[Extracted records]
┄┄┄┄┄┄┄┄┄┄

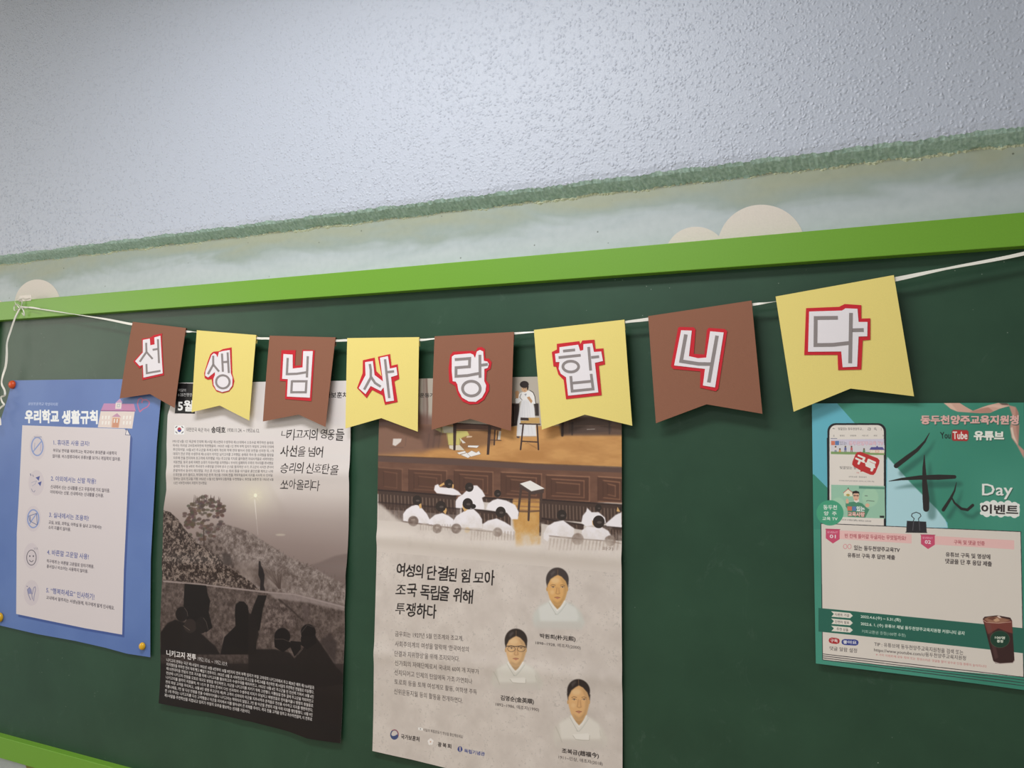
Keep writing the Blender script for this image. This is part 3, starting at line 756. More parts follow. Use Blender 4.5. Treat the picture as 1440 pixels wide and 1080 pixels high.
def sheet_poster(name, outline, Y, disp, ppm, base, label, group, draw, rough=0.45, gain=1.0, nx=60, nz=90, spec=0.35):
    """outline: dict of left/right/top/bottom polylines in photo spots; disp(s, t) -> lift off the board in metres."""
    L = [Vector(p) for p in hits(outline['left'], Y)]; R = [Vector(p) for p in hits(outline['right'], Y)]
    T = [Vector(p) for p in hits(outline['top'], Y)]; B = [Vector(p) for p in hits(outline['bottom'], Y)]

    def at(P, t):
        d = [0.0]
        for i in range(1, len(P)): d.append(d[-1] + (P[i] - P[i - 1]).length)
        t *= d[-1]
        for i in range(1, len(P)):
            if t <= d[i] or i == len(P) - 1: return P[i - 1].lerp(P[i], (t - d[i - 1]) / max(1e-9, d[i] - d[i - 1]))
    xs_ = [p.x for q in (L, R, T, B) for p in q]; zs_ = [p.y for q in (L, R, T, B) for p in q]
    x0, x1, z0, z1 = min(xs_) - 0.004, max(xs_) + 0.004, min(zs_) - 0.004, max(zs_) + 0.004
    art = Art(x0, x1, z0, z1, ppm, base, Y)
    draw(art)
    img = art.image(name + '_print', gain)
    q = Nodes(name + '_print'); q.b.inputs['Roughness'].default_value = rough; q.b.inputs['Specular IOR Level'].default_value = spec
    ti = q.n('ShaderNodeTexImage'); ti.image = img; ti.interpolation = 'Linear'; q.l(ti.outputs[0], q.b.inputs['Base Color'])
    tl, tr, br, bl = L[0], R[0], R[-1], L[-1]
    V = []; UV = []
    for j in range(nz + 1):
        t = j / nz; l = at(L, t); r = at(R, t)
        for i in range(nx + 1):
            u = i / nx
            p = l.lerp(r, u) + (at(T, u) - tl.lerp(tr, u)) * (1 - t) + (at(B, u) - bl.lerp(br, u)) * t
            V.append(Vector((p.x, Y - disp(u, t), p.y))); UV.append(((p.x - x0) / (x1 - x0), (p.y - z0) / (z1 - z0)))
    n = len(V); th = 0.0002
    V += [v + Vector((0, th, 0)) for v in V]; UV += UV
    W = nx + 1; front = []; rest = []
    for j in range(nz):
        for i in range(nx):
            a = j * W + i; front.append((a, a + W, a + W + 1, a + 1)); rest.append((a + n, a + n + 1, a + n + W + 1, a + n + W))
    for j in range(nz):
        a = j * W; rest.append((a, a + n, a + W + n, a + W)); a += nx; rest.append((a, a + W, a + W + n, a + n))
    for i in range(nx):
        a = nz * W + i; rest.append((a, a + n, a + n + 1, a + 1)); a = i; rest.append((a, a + 1, a + 1 + n, a + n))
    c = (tl + tr) / 2
    o = mesh_obj(name, V, front + rest, q.m, None, True, UV, origin=(c.x, Y, c.y))
    o.data.materials.append(M['paper_back'])
    mi = np.zeros(len(o.data.polygons), np.int32); mi[len(front):] = 1; o.data.polygons.foreach_set('material_index', mi)
    tag(o, label, 'poster', group)
    return o, art


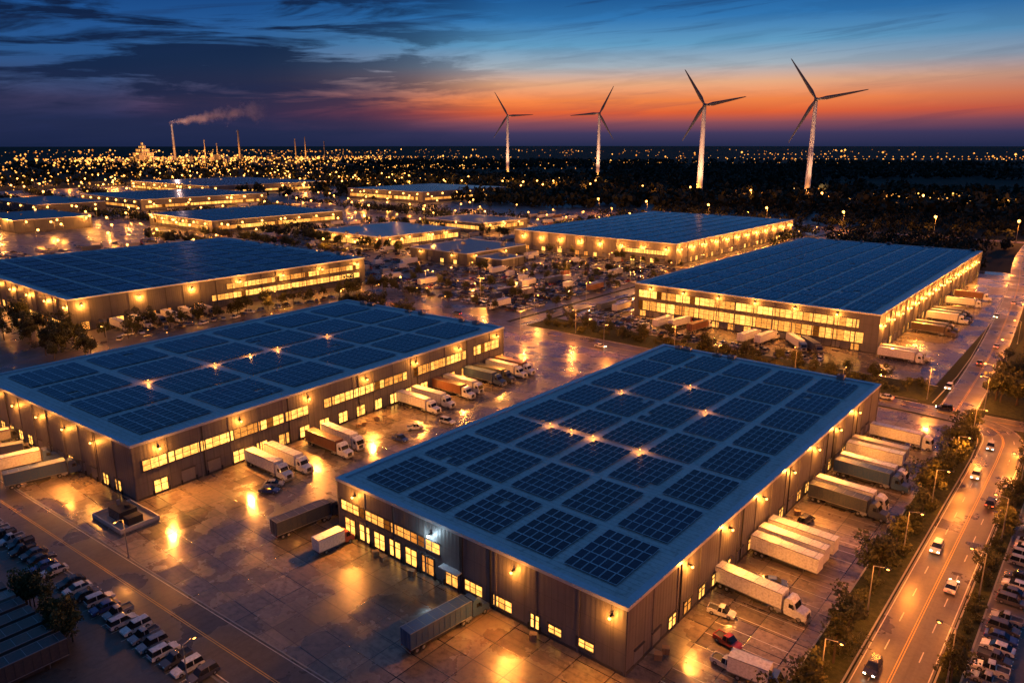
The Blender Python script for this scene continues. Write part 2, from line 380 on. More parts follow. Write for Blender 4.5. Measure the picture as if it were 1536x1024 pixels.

┄┄┄┄┄┄┄┄┄┄

Task description: In your copy, repeat each record exactly and include no pictures.

Response to this exercise:
Keep writing the Blender script for this image. This is part 3, starting at line 756. More parts follow. Use Blender 4.5. Treat the picture as 1440 pixels wide and 1080 pixels high.
def sheet_poster(name, outline, Y, disp, ppm, base, label, group, draw, rough=0.45, gain=1.0, nx=60, nz=90, spec=0.35):
    """outline: dict of left/right/top/bottom polylines in photo spots; disp(s, t) -> lift off the board in metres."""
    L = [Vector(p) for p in hits(outline['left'], Y)]; R = [Vector(p) for p in hits(outline['right'], Y)]
    T = [Vector(p) for p in hits(outline['top'], Y)]; B = [Vector(p) for p in hits(outline['bottom'], Y)]

    def at(P, t):
        d = [0.0]
        for i in range(1, len(P)): d.append(d[-1] + (P[i] - P[i - 1]).length)
        t *= d[-1]
        for i in range(1, len(P)):
            if t <= d[i] or i == len(P) - 1: return P[i - 1].lerp(P[i], (t - d[i - 1]) / max(1e-9, d[i] - d[i - 1]))
    xs_ = [p.x for q in (L, R, T, B) for p in q]; zs_ = [p.y for q in (L, R, T, B) for p in q]
    x0, x1, z0, z1 = min(xs_) - 0.004, max(xs_) + 0.004, min(zs_) - 0.004, max(zs_) + 0.004
    art = Art(x0, x1, z0, z1, ppm, base, Y)
    draw(art)
    img = art.image(name + '_print', gain)
    q = Nodes(name + '_print'); q.b.inputs['Roughness'].default_value = rough; q.b.inputs['Specular IOR Level'].default_value = spec
    ti = q.n('ShaderNodeTexImage'); ti.image = img; ti.interpolation = 'Linear'; q.l(ti.outputs[0], q.b.inputs['Base Color'])
    tl, tr, br, bl = L[0], R[0], R[-1], L[-1]
    V = []; UV = []
    for j in range(nz + 1):
        t = j / nz; l = at(L, t); r = at(R, t)
        for i in range(nx + 1):
            u = i / nx
            p = l.lerp(r, u) + (at(T, u) - tl.lerp(tr, u)) * (1 - t) + (at(B, u) - bl.lerp(br, u)) * t
            V.append(Vector((p.x, Y - disp(u, t), p.y))); UV.append(((p.x - x0) / (x1 - x0), (p.y - z0) / (z1 - z0)))
    n = len(V); th = 0.0002
    V += [v + Vector((0, th, 0)) for v in V]; UV += UV
    W = nx + 1; front = []; rest = []
    for j in range(nz):
        for i in range(nx):
            a = j * W + i; front.append((a, a + W, a + W + 1, a + 1)); rest.append((a + n, a + n + 1, a + n + W + 1, a + n + W))
    for j in range(nz):
        a = j * W; rest.append((a, a + n, a + W + n, a + W)); a += nx; rest.append((a, a + W, a + W + n, a + n))
    for i in range(nx):
        a = nz * W + i; rest.append((a, a + n, a + n + 1, a + 1)); a = i; rest.append((a, a + 1, a + 1 + n, a + n))
    c = (tl + tr) / 2
    o = mesh_obj(name, V, front + rest, q.m, None, True, UV, origin=(c.x, Y, c.y))
    o.data.materials.append(M['paper_back'])
    mi = np.zeros(len(o.data.polygons), np.int32); mi[len(front):] = 1; o.data.polygons.foreach_set('material_index', mi)
    tag(o, label, 'poster', group)
    return o, art


The Blender Python script for this scene continues. Write part 2, from line 380 on. More parts follow. Write for Blender 4.5. Measure the picture as if it were 1536x1024 pixels.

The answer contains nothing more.